The book has 90 images each showcased on an individual page, so the whole feels like an exhibit or portfolio. The pacing of the book is nice, with distanced shots and extreme distanced landscapes punctuated by an occasional extreme close-up that makes you draw a breath from the clear-eyed close-encounter.
A short essay by London-based independent curator and writer Roger Hargreaves is meaty and informative. Hargreaves puts in the shorthand you need to make comparisons and situate the work in photography’s family tree: He compares Renaldi with American masters of the road trip genre like Stephen Shore, Walker Evans and Robert Frank. And he puts Renaldi in the taxonomic portrait traditions of the German photographer, August Sander. The unexpected comparison — and this is a great one — is to the anonymous practitioners of daguerrotype photography — photographers for hire — who roamed the country and chronicled the nation’s people in photography’s early days.
I want to say that both in his attraction to people and in his ability to put them at ease and make what are great portrait photographs, Rinaldi reminds me of the wonderful Zoe Strauss, whose portraits have the same lonely humanity in them and the same quest to understand.
Renaldi’s book spans his travels across America from 2000-2005. Over that time the artist shot film in New York and 16 other states including New Jersey (Newark), Pennsylvania (Philadelphia), Kentucky, Georgia, Michigan, Indiana, Arizona, New Mexico, Utah, Wyoming, Nebraska, Colorado, Oklahoma, South Dakota, Kansas, California, Texas. The artist, who graduated from NYU in 1990 and whose work was included in the first ICP Triennial of Photography (2003)works with a large format camera. He drags his cumbersome set-up around with him, finds someone and some place to shoot film and negotiates his way to a spontaneous picture shoot. Hargreaves compares this to a fashion shoot without the fashion. And indeed there is the sense of a conscious set up. The locations are telling backdrops — often they are vast spaces like an open road or in urban settings, an interesting piece of architecture or infrastructure that dwarfs the human yet plays up the sitter’s humanity.

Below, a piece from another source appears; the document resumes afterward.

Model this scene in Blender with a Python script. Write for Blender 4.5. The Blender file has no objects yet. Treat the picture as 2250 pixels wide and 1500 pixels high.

On his website, Renaldi has his work grouped by projects including bodybuilders, Fresno, the farm, fathers and sons, the great plains, tattoo boys and one of my favorites, bus travelers. The book pulls some of the strongest images from the projects and lets them run together – ungrouped from their project moorings – to become a wash of contemporary people and places. The flow of images in the book reminds me of how Zoe Strauss agonizes over the flow of her images for her Under-I-95 exhibit and for the slide shows she puts together. And indeed the flow is important. And here in the book, the story that unfolds from East Coast to West, is one of 21st Century nomads. The “family of nomadic man.”
And finally, the artist has a solo exhibit with Yossi Milo Gallery opening Jan 25, 2007. (That’s a great photography gallery where Libby and I saw work by Loretta Lux and Steve and I saw work bySze Tsung Leong.)